Sempre immaginando che lo Stato oggi possa fare qualcosa di simile. Lo stesso Di Maio ha fatto capire che è questo l’ostacolo maggiore. Secondo dati del 2016 dell’ISFOL solo il 3,4% degli italiani trova lavoro con i centri per l’impiego pubblico. Una goccia nel mare. Ci vorrebbero anni e grandi spese per adeguarli alle esigenze volute. E non basterebbe.

Perchè non è neanche questo il punto principale. Ma quanto questa mancanza di occupazione pesa sul lavoro che già c’è. Perchè è evidente che per poter mantenere chi non lavora c’è bisogno del maggior numero possibile di persone un posto invece ce l’hanno. È una sorta di paradosso, se non economico, certo politico. Per poter rendere possibile una forma di assistenza, chiamiamola sussidio di disoccupazione più largo, esteso anche a chi non ha mai lavorato e non solo a chi il posto l’ha perso (come la Naspi), chiamiamola Reddito di Cittadinanza, dovremmo aspettare che sia meno urgente e percepito come meno necessario.

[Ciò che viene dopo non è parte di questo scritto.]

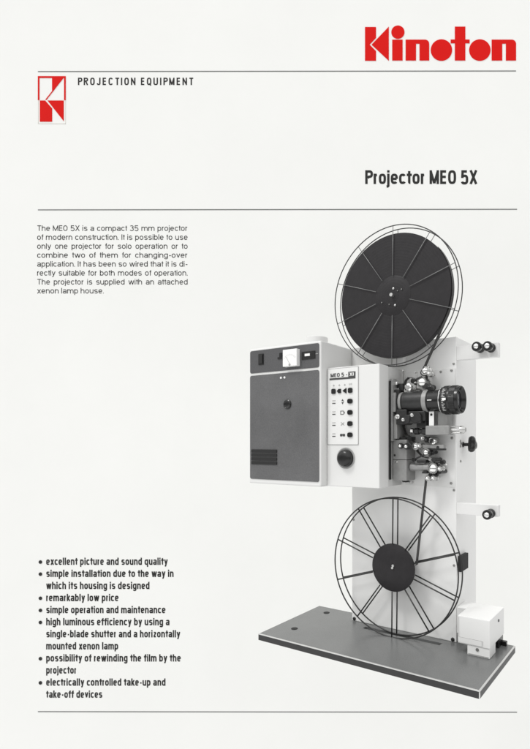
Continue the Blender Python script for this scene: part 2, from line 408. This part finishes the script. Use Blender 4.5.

Perchè solo quando l’occupazione sarà salita ai livelli tedeschi e nordeuropei, quel 70% e oltre di lavoratori potrà mantenere una minoranza di disoccupati, esattamente come avviene in quelle lande. Non può farcela il 58% di occupati attuali sul totale degli attivi, percentuale ottenuta comprendendo anche partite IVA che fatturano briciole, precari, lavoratori in cooperativa, in somministrazione, ecc.

E’ l’esiguo numero di occupati l’ostacolo maggiore. Neanche quei 2,9 milioni di disoccupati, un numero di per sè non altissimo, ma cui si deve aggiungere quello enorme di scoraggiati, di coloro che secondo la definizione ufficiale sono disponibili a lavorare ma non cercano. In gran parte non hanno mai lavorato, oggi non hanno alcun diritto a un sussidio tra quelli esistenti, non vi è un interesse immediato nel dimostrare di cercare un lavoro, ma in caso di RdC, non è difficile o fazioso immaginarlo, si precipiterebbero a dichiararsi disoccupati e in cerca, rendendo allora, ora sì, il numero di senza lavoro il più alto d’Europa, maggiore di quello spagnolo, con una proporzione sull’ammontare degli occupati decisamente poco sostenibile.

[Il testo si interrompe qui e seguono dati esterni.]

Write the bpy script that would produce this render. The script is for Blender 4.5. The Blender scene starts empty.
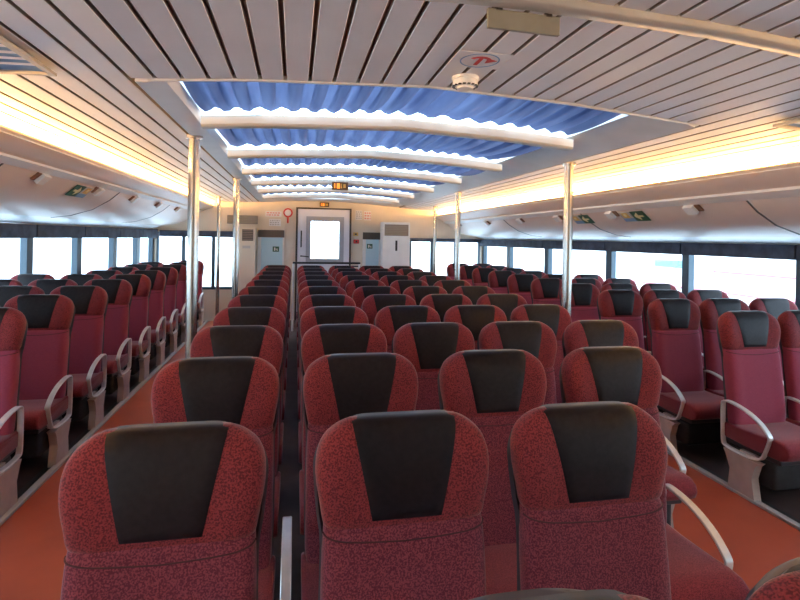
import bpy, bmesh, math, random
from mathutils import Matrix, Vector
random.seed(7)
S = bpy.context.scene
COL = S.collection
PI = math.pi

# ------------------------------------------------------------------ materials
def mat(name, color, rough=0.5, metal=0.0, spec=0.5, emit=None, estr=0.0, sheen=0.0):
    m = bpy.data.materials.new(name); m.use_nodes = True
    b = m.node_tree.nodes['Principled BSDF']
    b.inputs['Base Color'].default_value = (*color, 1)
    b.inputs['Roughness'].default_value = rough
    b.inputs['Metallic'].default_value = metal
    b.inputs['Specular IOR Level'].default_value = spec
    if sheen:
        b.inputs['Sheen Weight'].default_value = sheen
        b.inputs['Sheen Roughness'].default_value = 0.4
    if emit:
        b.inputs['Emission Color'].default_value = (*emit, 1)
        b.inputs['Emission Strength'].default_value = estr
    return m

def noisy(m, c1, c2, scale, lo=0.4, hi=0.6, detail=2.0, bump=0.0, kind='noise', stretch=None):
    nt = m.node_tree; b = nt.nodes['Principled BSDF']
    tc = nt.nodes.new('ShaderNodeTexCoord')
    src = tc.outputs['Object']
    if stretch:
        mp = nt.nodes.new('ShaderNodeMapping'); mp.inputs['Scale'].default_value = stretch
        nt.links.new(src, mp.inputs['Vector']); src = mp.outputs['Vector']
    if kind == 'noise':
        t = nt.nodes.new('ShaderNodeTexNoise'); t.inputs['Scale'].default_value = scale
        t.inputs['Detail'].default_value = detail; out = t.outputs['Fac']
    else:
        t = nt.nodes.new('ShaderNodeTexVoronoi'); t.inputs['Scale'].default_value = scale; out = t.outputs['Distance']
    nt.links.new(src, t.inputs['Vector'])
    r = nt.nodes.new('ShaderNodeValToRGB')
    r.color_ramp.elements[0].position = lo; r.color_ramp.elements[0].color = (*c1, 1)
    r.color_ramp.elements[1].position = hi; r.color_ramp.elements[1].color = (*c2, 1)
    nt.links.new(out, r.inputs['Fac']); nt.links.new(r.outputs['Color'], b.inputs['Base Color'])
    if bump:
        bp = nt.nodes.new('ShaderNodeBump'); bp.inputs['Strength'].default_value = bump
        bp.inputs['Distance'].default_value = 0.002
        nt.links.new(out, bp.inputs['Height']); nt.links.new(bp.outputs['Normal'], b.inputs['Normal'])
    return m

M = {}
M['wing'] = noisy(mat('patterned_red_fabric', (.3,.04,.04), .8, spec=.2, sheen=.28), (.10,.012,.017), (.245,.034,.038), 240, .36, .60, .8, .25)
M['body'] = noisy(mat('wine_fabric', (.2,.03,.04), .8, spec=.2, sheen=.25), (.105,.015,.029), (.225,.047,.064), 240, .40, .62, .8, .25)
M['cushion'] = noisy(mat('cushion_fabric', (.2,.03,.04), .85, spec=.25, sheen=.25), (.13,.012,.02), (.24,.030,.042), 230, .38, .62, 1.5, .2)
M['plain'] = noisy(mat('window_lit_plain_wine', (.26,.04,.07), .8, spec=.2, sheen=.3), (.245,.036,.066), (.29,.046,.082), 90, .35, .65, 2, .15, stretch=(1, 1, 6))  # plain side-seat weave; the magenta lift of window light is in its colour
M['pad'] = noisy(mat('black_leather', (.018,.013,.016), .46, spec=.19), (.010,.007,.009), (.015,.011,.013), 60, .3, .7, 3, .15)
M['shell'] = mat('seat_shell_plastic', (.035,.03,.038), .45)
M['alu'] = noisy(mat('brushed_aluminium', (.7,.68,.66), .36, metal=.4), (.66,.65,.64), (.76,.74,.72), 30, .3, .7, 2)
M['pedestal'] = noisy(mat('beige_pedestal', (.45,.36,.31), .5), (.42,.335,.29), (.48,.385,.335), 14, .3, .7, 2)
M['pouch'] = noisy(mat('black_pouch', (.012,.012,.014), .7), (.008,.008,.01), (.022,.022,.026), 20, .3, .7, 3)
M['slat'] = noisy(mat('ceiling_slat', (.8,.77,.77), .42, spec=.4), (.77,.74,.74), (.82,.79,.79), 4, .3, .7, 3)
M['gap'] = mat('ceiling_backing', (.36,.28,.22), .9)
M['trim'] = noisy(mat('beige_trim', (.5,.46,.40), .45), (.47,.43,.37), (.53,.49,.43), 8, .3, .7, 2)
M['white'] = noisy(mat('white_enamel', (.78,.77,.75), .4), (.75,.74,.72), (.82,.81,.79), 5, .3, .7, 2)
M['locker'] = noisy(mat('locker_beige', (.78,.66,.58), .38), (.76,.64,.56), (.80,.68,.60), 3, .3, .7, 2)
M['locker_under'] = mat('locker_underside', (.85,.85,.86), .35)
M['wall'] = noisy(mat('cream_wall', (.72,.63,.50), .5), (.69,.60,.475), (.75,.66,.53), 3, .3, .7, 2)
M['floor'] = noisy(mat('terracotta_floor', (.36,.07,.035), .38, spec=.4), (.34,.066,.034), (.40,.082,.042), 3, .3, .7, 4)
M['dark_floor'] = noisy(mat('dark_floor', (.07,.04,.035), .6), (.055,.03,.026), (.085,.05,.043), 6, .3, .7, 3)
M['strip'] = mat('grey_strip', (.42,.41,.40), .45, metal=.2)
M['black'] = mat('black_metal', (.015,.015,.017), .4)
M['navy'] = noisy(mat('navy_blind', (.03,.045,.085), .7), (.02,.03,.055), (.06,.085,.14), 9, .3, .7, 4, .3)
M['post'] = mat('window_post', (.05,.085,.115), .45)
M['steel'] = noisy(mat('stainless_pole', (.47,.44,.40), .24, metal=.9), (.44,.41,.37), (.50,.47,.43), 12, .3, .7, 2, stretch=(1,1,.1))
M['cream'] = mat('cream_unit', (.70,.62,.50), .5)
M['grille'] = mat('dark_grille', (.06,.05,.045), .5)
M['brown'] = mat('brown_grille', (.24,.20,.17), .5)
M['olive'] = noisy(mat('olive_plate', (.27,.26,.215), .5), (.255,.245,.20), (.285,.275,.23), 20, .3, .7, 2)
M['doorpaint'] = noisy(mat('door_paint', (.8,.79,.84), .4), (.78,.77,.82), (.83,.82,.87), 4, .3, .7, 2)
M['paleblue'] = mat('pale_blue_door', (.50,.72,.80), .45)
M['green'] = mat('sign_green', (.02,.10,.06), .5)
M['yellow'] = mat('sign_yellow', (.85,.78,.45), .5)
M['gold'] = mat('sign_gold', (.70,.45,.12), .5)
M['signblue'] = mat('sign_blue', (.16,.32,.55), .5)
M['signwhite'] = mat('sign_white', (.82,.82,.82), .5)
M['red'] = mat('sign_red', (.62,.05,.04), .5)
M['pink'] = mat('faded_red_print', (.72,.35,.30), .6)
M['greyprint'] = mat('faded_grey_print', (.5,.48,.46), .6)
M['recess'] = mat('latch_recess', (.22,.12,.08), .7)
M['led'] = mat('led_orange', (.3,.08,.01), .5, emit=(1,.30,.04), estr=1.6)
M['sign_case'] = mat('brown_sign_case', (.10,.055,.02), .5)
M['vent'] = mat('vent_louver', (.80,.80,.86), .4)
M['cove'] = mat('cove_lamp', (.9,.85,.7), .5, emit=(1.0,.52,.15), estr=190.0)
M['hull'] = mat('boat_white', (.8,.8,.8), .5)
M['boatpink'] = mat('boat_red', (.75,.14,.18), .5)
M['boatcyan'] = mat('boat_cyan', (.12,.42,.5), .5)
M['sea'] = noisy(mat('sea_water', (.7,.76,.78), .5), (.66,.74,.77), (.74,.79,.80), .4, .3, .7, 4)

def glass_mat():
    m = bpy.data.materials.new('window_glass'); m.use_nodes = True
    nt = m.node_tree; nt.nodes.clear()
    o = nt.nodes.new('ShaderNodeOutputMaterial'); mx = nt.nodes.new('ShaderNodeMixShader')
    t = nt.nodes.new('ShaderNodeBsdfTransparent'); t.inputs['Color'].default_value = (.93,.97,.98,1)
    g = nt.nodes.new('ShaderNodeBsdfGlossy'); g.inputs['Roughness'].default_value = .03
    mx.inputs[0].default_value = .06
    nt.links.new(t.outputs[0], mx.inputs[1]); nt.links.new(g.outputs[0], mx.inputs[2]); nt.links.new(mx.outputs[0], o.inputs[0])
    return m
M['glass'] = glass_mat()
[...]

Nel 2016, infatti, su un numero totale di scoraggiati europei poco minore di 8,8 milioni quelli italiani erano circa 3,2. Di gran lunga era il gruppo più numeroso. Sono il 7,1% della popolazione totale, e addirittura il 12,6% della popolazione attiva. Con una concentrazione più che tripla rispetto a quella media europea.

Sommati ai disoccupati ufficiali si arriverebbe ora a oltre 6,1 milioni di persone. Che dovrebbero essere assistite e mantenute da 23 milioni di occupati, molti dei quali in condizioni anche peggiori di quelle promesse dal Reddito di Cittadinanza, ovvero con un introito mensile di meno di 780€ mensili. Per la cronaca nel caso tedesco, sempre secondo i dati Eurostat, si parla di circa 2,1 milioni di persone tra disoccupati e scoraggiati a fronte di 44,2 milioni di occupati. Da un rapporto di 1 a 3,8 (6,1 milioni su 23 milioni) in Italia si passa a quello di 1 a 21 in Germania.

Forse potremo riparlare di redditi di cittadinanza e simili quando questo rapporto si sarà moltiplicato per 2 o per 3, e perchè accada vi è solo la strada di una maggiore occupazione. Solo con meno inoccupati potremo dedicarci in modo più completo e giusto di quelli che rimarranno. Può apparire paradossale, ma non è così.